(SHORT PROBLEM)
Go through the lines below. Copy those with "pixels".

(DATA LISTING)
-.-.-

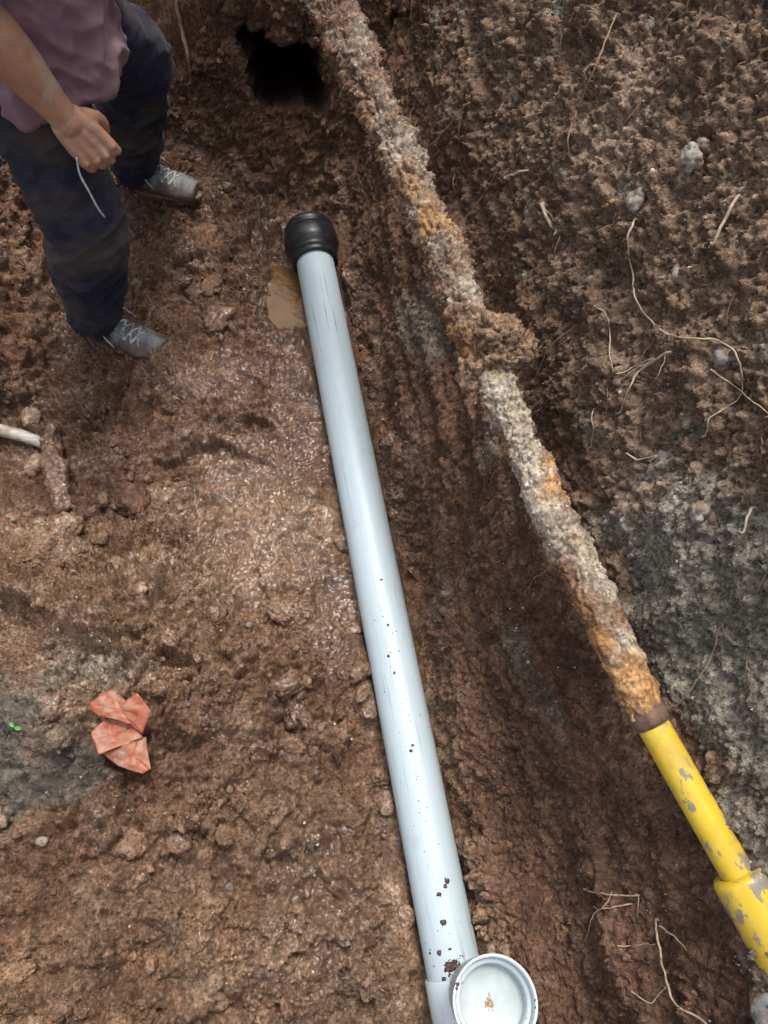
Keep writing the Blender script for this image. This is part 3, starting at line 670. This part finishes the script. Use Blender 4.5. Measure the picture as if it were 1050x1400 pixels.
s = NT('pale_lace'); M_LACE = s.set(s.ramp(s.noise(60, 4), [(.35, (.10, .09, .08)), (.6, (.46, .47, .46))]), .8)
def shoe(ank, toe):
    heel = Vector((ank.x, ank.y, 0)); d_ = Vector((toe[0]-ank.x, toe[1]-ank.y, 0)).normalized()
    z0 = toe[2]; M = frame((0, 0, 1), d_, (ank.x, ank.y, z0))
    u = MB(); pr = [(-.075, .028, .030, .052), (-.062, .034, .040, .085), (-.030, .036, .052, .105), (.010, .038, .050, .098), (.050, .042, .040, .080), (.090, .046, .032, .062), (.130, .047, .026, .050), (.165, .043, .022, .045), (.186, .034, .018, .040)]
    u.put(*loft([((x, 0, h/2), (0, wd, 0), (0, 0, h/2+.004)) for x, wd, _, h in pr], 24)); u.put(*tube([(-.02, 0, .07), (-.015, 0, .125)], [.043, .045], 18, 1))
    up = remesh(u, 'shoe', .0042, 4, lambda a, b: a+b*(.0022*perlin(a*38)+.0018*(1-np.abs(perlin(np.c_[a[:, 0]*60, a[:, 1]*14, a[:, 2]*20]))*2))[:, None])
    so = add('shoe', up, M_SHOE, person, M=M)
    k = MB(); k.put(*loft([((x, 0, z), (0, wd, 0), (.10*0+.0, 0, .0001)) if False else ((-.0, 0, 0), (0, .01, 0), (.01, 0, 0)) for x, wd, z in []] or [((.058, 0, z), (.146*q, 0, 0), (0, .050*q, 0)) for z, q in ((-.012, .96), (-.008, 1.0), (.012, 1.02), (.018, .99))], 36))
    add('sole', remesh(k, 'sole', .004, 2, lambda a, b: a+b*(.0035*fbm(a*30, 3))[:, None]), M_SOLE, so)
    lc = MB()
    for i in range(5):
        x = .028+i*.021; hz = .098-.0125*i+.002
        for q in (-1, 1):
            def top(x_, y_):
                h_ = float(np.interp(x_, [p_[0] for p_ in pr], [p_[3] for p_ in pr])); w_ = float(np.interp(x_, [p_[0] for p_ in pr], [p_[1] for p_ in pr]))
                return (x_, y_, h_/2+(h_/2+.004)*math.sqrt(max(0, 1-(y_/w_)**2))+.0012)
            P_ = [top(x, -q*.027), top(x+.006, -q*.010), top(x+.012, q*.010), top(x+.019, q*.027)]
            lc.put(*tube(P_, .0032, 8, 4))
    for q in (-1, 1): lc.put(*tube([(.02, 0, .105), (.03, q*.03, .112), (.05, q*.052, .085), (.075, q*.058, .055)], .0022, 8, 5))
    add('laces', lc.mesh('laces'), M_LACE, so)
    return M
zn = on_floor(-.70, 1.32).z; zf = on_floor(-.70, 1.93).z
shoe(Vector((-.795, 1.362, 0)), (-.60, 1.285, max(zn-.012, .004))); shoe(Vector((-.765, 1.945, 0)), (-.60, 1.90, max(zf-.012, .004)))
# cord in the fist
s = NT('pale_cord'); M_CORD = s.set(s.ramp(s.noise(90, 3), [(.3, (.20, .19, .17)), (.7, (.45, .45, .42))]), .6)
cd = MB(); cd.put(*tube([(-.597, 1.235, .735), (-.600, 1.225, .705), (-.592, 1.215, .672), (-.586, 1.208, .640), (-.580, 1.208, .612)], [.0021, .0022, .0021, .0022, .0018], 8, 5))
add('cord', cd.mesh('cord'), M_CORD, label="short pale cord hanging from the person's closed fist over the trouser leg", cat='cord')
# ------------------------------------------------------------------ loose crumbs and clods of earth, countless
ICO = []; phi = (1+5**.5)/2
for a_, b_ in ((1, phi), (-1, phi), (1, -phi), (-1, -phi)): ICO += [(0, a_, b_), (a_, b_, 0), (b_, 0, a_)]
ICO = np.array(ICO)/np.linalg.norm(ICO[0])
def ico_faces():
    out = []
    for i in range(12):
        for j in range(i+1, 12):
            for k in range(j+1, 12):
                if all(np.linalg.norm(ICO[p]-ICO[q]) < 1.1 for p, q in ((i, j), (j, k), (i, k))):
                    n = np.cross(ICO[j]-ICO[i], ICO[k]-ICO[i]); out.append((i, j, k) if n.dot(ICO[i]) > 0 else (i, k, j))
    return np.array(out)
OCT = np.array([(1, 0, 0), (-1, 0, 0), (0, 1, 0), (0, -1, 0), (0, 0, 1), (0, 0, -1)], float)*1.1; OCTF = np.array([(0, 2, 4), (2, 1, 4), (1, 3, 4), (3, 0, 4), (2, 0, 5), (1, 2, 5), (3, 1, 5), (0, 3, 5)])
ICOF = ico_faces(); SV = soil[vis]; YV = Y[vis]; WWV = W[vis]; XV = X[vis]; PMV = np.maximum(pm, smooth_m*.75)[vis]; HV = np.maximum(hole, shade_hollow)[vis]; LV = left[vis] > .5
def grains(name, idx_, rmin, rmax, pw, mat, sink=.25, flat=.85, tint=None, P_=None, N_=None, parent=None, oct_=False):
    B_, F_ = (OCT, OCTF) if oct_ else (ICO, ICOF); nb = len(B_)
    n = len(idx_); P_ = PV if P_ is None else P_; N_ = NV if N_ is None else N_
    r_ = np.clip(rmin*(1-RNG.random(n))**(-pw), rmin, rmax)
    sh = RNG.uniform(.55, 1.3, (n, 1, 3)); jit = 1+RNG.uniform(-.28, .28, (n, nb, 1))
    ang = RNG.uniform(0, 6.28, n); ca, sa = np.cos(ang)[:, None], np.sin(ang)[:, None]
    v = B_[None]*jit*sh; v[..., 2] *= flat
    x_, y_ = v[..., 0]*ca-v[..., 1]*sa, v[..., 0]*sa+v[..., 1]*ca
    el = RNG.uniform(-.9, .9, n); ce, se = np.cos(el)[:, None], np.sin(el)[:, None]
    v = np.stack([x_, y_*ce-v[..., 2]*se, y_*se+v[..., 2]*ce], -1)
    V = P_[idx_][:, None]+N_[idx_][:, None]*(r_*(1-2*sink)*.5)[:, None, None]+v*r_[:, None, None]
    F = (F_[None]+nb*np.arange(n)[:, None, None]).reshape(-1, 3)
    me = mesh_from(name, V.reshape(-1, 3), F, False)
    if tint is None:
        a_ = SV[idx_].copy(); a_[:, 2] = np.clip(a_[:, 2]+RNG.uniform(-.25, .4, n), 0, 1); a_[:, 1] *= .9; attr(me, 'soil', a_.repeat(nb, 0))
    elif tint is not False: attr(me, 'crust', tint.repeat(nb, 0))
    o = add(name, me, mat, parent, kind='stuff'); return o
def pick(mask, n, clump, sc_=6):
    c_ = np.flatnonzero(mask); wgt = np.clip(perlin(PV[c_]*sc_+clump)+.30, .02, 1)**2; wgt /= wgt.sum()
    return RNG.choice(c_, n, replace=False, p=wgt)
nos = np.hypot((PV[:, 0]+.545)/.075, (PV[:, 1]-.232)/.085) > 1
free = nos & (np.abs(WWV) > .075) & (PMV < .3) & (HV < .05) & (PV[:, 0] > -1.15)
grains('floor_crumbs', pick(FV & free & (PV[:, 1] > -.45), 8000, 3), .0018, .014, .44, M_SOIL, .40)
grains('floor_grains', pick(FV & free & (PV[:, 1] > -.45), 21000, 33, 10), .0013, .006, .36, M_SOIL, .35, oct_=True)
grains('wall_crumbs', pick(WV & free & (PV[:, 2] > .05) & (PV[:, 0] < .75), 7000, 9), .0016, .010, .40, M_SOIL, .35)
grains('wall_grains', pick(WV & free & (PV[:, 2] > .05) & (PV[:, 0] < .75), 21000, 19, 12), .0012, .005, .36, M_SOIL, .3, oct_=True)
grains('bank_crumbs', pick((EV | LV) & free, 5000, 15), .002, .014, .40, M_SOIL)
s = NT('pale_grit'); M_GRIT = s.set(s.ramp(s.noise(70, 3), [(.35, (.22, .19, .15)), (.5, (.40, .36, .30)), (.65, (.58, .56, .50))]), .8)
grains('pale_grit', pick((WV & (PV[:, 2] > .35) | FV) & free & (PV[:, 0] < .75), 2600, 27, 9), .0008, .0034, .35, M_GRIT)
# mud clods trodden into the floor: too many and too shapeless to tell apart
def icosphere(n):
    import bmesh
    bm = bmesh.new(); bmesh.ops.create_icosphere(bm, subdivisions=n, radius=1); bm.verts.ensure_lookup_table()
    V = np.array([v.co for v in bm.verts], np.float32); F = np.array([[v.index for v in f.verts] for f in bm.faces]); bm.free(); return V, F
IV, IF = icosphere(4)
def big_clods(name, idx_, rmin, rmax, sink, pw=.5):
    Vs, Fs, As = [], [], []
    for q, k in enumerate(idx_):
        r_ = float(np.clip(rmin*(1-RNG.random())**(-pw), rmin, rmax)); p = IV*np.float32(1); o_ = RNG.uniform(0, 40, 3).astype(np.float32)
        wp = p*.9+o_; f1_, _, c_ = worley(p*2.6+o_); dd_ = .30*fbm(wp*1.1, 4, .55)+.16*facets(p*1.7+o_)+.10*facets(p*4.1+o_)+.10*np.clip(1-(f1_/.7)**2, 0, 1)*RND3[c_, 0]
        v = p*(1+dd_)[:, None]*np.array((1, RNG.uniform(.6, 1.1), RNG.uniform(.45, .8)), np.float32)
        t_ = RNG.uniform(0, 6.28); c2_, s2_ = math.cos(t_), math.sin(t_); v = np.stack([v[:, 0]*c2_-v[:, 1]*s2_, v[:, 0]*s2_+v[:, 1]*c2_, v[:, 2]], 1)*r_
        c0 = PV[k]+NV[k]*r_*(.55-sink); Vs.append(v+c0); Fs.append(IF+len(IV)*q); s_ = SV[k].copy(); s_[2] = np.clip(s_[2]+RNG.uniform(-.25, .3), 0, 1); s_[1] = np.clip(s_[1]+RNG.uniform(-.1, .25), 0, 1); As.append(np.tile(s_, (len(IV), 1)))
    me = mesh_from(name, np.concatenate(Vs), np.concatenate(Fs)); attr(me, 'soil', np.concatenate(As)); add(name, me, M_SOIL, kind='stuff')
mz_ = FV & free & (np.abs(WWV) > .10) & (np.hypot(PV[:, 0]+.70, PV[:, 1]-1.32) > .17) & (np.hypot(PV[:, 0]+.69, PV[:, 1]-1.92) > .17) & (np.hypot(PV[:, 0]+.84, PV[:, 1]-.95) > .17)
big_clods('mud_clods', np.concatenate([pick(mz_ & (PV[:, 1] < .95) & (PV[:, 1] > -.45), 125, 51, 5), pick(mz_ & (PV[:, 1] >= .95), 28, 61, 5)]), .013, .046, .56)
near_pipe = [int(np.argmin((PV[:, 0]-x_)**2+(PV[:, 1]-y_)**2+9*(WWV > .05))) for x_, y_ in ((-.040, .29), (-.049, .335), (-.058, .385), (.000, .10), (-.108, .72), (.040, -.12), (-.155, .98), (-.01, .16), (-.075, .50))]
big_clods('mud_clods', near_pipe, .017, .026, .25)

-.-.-

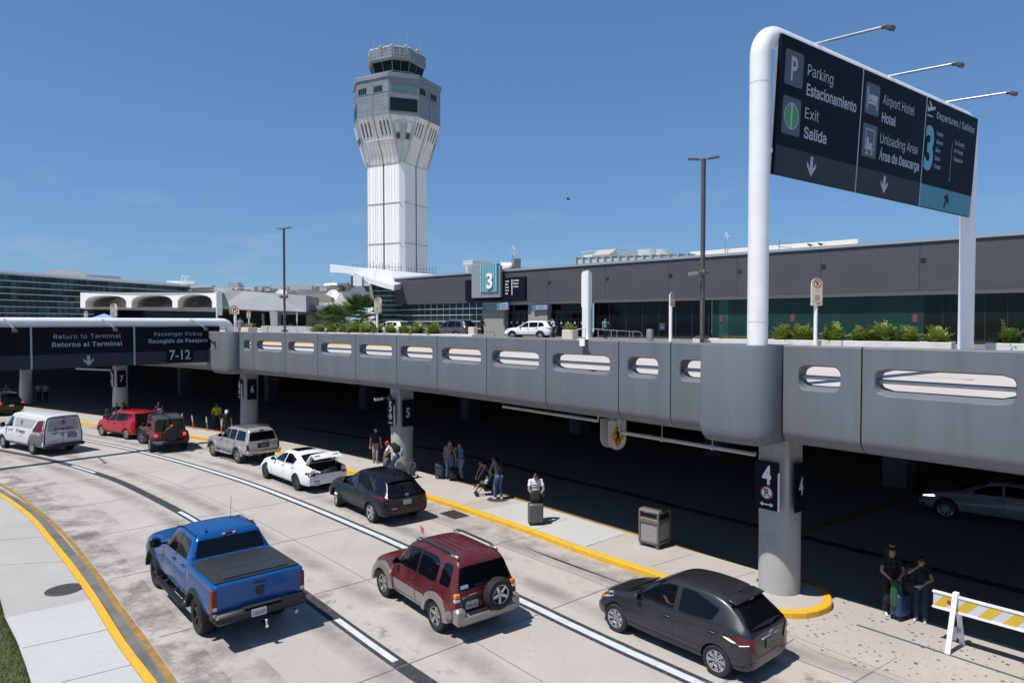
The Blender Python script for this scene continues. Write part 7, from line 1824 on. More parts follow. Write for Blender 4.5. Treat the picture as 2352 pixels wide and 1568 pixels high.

-.-.-

(FINISHED EXERCISE)
Keep writing the Blender script for this image. This is part 3, starting at line 670. This part finishes the script. Use Blender 4.5. Measure the picture as if it were 1050x1400 pixels.
The Blender Python script for this scene continues. Write part 7, from line 1824 on. More parts follow. Write for Blender 4.5. Treat the picture as 2352 pixels wide and 1568 pixels high.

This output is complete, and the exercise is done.